(Rows from a dataset)
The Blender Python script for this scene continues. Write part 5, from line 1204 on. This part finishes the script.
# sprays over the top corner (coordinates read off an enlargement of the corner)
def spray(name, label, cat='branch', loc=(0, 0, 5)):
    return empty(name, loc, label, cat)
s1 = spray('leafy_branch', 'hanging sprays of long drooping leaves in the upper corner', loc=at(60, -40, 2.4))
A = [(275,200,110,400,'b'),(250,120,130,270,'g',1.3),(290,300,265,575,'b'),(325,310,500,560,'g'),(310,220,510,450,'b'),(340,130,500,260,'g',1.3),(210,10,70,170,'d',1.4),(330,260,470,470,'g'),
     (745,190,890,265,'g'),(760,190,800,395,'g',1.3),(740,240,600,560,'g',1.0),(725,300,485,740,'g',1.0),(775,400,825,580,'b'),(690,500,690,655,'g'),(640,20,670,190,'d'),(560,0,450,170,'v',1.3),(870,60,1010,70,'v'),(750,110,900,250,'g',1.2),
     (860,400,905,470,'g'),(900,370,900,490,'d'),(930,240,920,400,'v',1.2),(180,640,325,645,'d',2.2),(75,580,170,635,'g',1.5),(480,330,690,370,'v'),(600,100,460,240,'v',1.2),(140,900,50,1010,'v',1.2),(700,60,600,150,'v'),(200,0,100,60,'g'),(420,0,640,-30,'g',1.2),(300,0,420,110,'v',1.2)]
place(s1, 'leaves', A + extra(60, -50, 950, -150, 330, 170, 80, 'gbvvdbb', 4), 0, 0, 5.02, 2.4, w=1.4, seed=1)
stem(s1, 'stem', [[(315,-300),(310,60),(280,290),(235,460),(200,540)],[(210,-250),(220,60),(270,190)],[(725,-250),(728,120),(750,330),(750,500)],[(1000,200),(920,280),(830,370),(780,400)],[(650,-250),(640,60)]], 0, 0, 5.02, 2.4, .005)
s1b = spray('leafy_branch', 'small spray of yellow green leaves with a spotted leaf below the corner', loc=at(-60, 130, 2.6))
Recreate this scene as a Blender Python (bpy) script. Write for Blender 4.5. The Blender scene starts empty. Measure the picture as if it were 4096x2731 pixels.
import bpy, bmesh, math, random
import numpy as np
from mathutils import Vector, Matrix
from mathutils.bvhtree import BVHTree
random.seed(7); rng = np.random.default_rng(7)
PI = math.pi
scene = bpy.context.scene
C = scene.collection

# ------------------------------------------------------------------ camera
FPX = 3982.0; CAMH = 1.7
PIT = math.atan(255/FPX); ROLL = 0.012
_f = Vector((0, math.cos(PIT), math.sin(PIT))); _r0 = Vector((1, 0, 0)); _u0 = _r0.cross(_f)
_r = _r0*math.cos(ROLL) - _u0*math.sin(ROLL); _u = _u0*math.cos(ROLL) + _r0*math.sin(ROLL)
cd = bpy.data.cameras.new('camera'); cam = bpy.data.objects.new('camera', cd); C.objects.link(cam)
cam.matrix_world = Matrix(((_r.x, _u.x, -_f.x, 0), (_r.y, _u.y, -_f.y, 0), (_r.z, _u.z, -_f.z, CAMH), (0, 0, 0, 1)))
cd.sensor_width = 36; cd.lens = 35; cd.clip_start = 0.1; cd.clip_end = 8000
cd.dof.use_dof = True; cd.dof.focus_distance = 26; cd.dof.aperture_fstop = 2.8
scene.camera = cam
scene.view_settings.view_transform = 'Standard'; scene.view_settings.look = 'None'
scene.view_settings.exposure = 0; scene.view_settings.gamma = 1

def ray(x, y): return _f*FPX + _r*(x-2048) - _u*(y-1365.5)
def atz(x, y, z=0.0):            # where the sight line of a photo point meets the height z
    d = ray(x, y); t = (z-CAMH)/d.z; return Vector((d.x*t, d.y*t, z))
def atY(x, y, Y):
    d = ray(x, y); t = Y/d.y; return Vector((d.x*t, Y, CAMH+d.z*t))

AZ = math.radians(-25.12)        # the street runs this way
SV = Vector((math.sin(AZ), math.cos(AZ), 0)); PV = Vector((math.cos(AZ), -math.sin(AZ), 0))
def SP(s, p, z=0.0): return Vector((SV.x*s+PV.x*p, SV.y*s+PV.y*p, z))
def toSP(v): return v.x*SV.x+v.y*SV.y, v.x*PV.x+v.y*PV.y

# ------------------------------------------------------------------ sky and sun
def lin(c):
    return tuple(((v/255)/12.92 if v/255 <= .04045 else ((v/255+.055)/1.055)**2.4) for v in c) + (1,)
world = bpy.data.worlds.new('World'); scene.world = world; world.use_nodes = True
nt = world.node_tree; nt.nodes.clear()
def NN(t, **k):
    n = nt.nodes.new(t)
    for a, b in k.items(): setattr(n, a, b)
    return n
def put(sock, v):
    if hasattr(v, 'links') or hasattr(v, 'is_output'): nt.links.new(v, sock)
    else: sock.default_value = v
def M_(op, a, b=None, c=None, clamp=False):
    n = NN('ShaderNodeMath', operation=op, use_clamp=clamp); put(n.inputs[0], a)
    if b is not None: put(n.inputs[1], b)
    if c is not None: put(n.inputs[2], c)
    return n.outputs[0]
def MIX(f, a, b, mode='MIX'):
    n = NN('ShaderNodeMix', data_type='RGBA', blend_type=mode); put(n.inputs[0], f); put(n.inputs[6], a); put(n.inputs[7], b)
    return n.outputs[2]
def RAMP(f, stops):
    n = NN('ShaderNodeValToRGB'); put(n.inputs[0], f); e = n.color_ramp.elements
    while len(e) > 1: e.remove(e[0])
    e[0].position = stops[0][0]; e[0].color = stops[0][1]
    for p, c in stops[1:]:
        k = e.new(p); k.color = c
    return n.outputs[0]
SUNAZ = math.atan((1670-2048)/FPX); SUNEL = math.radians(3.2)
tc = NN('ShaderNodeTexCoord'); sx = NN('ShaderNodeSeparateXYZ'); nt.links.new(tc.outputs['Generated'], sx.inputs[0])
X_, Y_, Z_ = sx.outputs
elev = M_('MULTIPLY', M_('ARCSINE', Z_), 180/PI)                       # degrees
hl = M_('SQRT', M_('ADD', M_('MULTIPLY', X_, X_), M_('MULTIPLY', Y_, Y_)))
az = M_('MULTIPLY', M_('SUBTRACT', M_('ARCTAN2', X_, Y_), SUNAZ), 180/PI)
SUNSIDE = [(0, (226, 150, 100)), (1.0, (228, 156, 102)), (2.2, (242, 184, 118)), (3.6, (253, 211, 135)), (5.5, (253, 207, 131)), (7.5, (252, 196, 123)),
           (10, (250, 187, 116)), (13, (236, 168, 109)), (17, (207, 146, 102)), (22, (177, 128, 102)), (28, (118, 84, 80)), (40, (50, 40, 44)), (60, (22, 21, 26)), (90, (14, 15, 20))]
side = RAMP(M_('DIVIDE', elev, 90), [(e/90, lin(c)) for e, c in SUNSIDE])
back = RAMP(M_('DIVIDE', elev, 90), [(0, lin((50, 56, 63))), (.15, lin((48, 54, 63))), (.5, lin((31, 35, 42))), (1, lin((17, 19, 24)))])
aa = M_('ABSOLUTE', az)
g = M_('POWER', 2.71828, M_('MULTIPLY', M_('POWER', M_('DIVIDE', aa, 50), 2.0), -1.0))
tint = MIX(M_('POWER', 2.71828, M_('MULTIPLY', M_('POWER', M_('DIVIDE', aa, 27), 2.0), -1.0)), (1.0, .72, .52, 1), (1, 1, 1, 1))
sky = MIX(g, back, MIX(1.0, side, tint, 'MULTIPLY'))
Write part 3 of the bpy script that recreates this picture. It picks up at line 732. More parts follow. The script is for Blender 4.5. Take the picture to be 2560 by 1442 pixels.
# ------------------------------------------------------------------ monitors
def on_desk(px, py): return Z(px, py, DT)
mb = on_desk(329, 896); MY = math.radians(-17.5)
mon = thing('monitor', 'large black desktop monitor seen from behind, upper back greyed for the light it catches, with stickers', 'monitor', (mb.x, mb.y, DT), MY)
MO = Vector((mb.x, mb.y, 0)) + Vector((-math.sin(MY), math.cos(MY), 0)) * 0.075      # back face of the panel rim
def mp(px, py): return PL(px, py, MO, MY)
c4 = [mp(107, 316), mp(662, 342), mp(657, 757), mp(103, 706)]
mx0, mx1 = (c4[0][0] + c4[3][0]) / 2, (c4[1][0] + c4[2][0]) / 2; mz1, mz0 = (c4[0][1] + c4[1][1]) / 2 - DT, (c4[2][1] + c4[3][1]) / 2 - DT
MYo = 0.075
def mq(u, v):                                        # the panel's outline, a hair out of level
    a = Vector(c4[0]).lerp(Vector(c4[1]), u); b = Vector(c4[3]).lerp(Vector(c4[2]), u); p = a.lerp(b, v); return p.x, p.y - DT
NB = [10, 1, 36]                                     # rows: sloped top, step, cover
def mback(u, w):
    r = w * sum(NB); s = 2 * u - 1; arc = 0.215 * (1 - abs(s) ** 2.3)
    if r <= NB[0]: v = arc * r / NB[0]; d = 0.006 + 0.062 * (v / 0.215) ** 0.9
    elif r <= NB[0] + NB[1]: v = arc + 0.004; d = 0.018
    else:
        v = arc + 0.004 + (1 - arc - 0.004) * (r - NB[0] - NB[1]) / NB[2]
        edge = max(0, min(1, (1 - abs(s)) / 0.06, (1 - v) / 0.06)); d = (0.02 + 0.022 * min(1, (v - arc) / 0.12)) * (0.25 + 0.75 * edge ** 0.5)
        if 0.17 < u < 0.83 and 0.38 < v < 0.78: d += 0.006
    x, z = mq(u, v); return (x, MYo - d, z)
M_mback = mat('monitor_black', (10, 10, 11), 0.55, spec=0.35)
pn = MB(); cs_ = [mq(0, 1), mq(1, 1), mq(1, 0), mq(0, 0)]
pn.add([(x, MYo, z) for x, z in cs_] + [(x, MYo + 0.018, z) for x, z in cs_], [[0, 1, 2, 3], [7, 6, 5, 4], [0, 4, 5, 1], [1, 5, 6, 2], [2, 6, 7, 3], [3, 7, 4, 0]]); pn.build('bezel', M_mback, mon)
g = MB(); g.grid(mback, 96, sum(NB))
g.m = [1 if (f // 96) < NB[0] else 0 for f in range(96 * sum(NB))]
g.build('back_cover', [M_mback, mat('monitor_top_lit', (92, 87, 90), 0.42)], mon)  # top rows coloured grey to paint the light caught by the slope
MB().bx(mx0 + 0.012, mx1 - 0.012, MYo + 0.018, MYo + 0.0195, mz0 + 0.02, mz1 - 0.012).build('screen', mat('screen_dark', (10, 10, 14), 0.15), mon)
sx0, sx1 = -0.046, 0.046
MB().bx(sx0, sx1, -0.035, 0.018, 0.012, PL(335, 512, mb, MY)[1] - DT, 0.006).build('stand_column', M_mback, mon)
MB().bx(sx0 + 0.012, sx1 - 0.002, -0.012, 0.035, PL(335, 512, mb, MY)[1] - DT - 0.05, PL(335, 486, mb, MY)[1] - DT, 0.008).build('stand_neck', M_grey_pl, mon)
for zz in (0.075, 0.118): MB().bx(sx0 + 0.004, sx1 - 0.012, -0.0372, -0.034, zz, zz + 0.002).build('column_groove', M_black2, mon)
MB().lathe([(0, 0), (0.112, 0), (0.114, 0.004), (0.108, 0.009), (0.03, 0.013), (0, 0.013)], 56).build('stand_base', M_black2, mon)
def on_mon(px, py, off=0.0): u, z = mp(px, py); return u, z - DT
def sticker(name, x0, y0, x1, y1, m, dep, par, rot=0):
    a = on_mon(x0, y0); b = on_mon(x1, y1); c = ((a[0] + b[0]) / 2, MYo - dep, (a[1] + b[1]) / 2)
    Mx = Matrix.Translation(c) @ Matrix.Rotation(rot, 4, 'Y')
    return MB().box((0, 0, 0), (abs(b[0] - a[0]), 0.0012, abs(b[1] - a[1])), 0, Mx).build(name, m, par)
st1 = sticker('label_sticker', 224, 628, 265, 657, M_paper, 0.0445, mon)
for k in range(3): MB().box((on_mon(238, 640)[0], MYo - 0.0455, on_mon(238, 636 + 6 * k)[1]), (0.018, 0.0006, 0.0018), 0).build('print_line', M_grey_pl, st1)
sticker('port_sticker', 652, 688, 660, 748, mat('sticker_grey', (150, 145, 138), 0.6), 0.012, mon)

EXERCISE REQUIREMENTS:
All lines above from the one containing "Recreate this scene" to the one containing "def toSP(v): return" must be repeated exactly, both lines included, and no others.

WRITTEN ANSWER:
Recreate this scene as a Blender Python (bpy) script. Write for Blender 4.5. The Blender scene starts empty. Measure the picture as if it were 4096x2731 pixels.
import bpy, bmesh, math, random
import numpy as np
from mathutils import Vector, Matrix
from mathutils.bvhtree import BVHTree
random.seed(7); rng = np.random.default_rng(7)
PI = math.pi
scene = bpy.context.scene
C = scene.collection

# ------------------------------------------------------------------ camera
FPX = 3982.0; CAMH = 1.7
PIT = math.atan(255/FPX); ROLL = 0.012
_f = Vector((0, math.cos(PIT), math.sin(PIT))); _r0 = Vector((1, 0, 0)); _u0 = _r0.cross(_f)
_r = _r0*math.cos(ROLL) - _u0*math.sin(ROLL); _u = _u0*math.cos(ROLL) + _r0*math.sin(ROLL)
cd = bpy.data.cameras.new('camera'); cam = bpy.data.objects.new('camera', cd); C.objects.link(cam)
cam.matrix_world = Matrix(((_r.x, _u.x, -_f.x, 0), (_r.y, _u.y, -_f.y, 0), (_r.z, _u.z, -_f.z, CAMH), (0, 0, 0, 1)))
cd.sensor_width = 36; cd.lens = 35; cd.clip_start = 0.1; cd.clip_end = 8000
cd.dof.use_dof = True; cd.dof.focus_distance = 26; cd.dof.aperture_fstop = 2.8
scene.camera = cam
scene.view_settings.view_transform = 'Standard'; scene.view_settings.look = 'None'
scene.view_settings.exposure = 0; scene.view_settings.gamma = 1

def ray(x, y): return _f*FPX + _r*(x-2048) - _u*(y-1365.5)
def atz(x, y, z=0.0):            # where the sight line of a photo point meets the height z
    d = ray(x, y); t = (z-CAMH)/d.z; return Vector((d.x*t, d.y*t, z))
def atY(x, y, Y):
    d = ray(x, y); t = Y/d.y; return Vector((d.x*t, Y, CAMH+d.z*t))

AZ = math.radians(-25.12)        # the street runs this way
SV = Vector((math.sin(AZ), math.cos(AZ), 0)); PV = Vector((math.cos(AZ), -math.sin(AZ), 0))
def SP(s, p, z=0.0): return Vector((SV.x*s+PV.x*p, SV.y*s+PV.y*p, z))
def toSP(v): return v.x*SV.x+v.y*SV.y, v.x*PV.x+v.y*PV.y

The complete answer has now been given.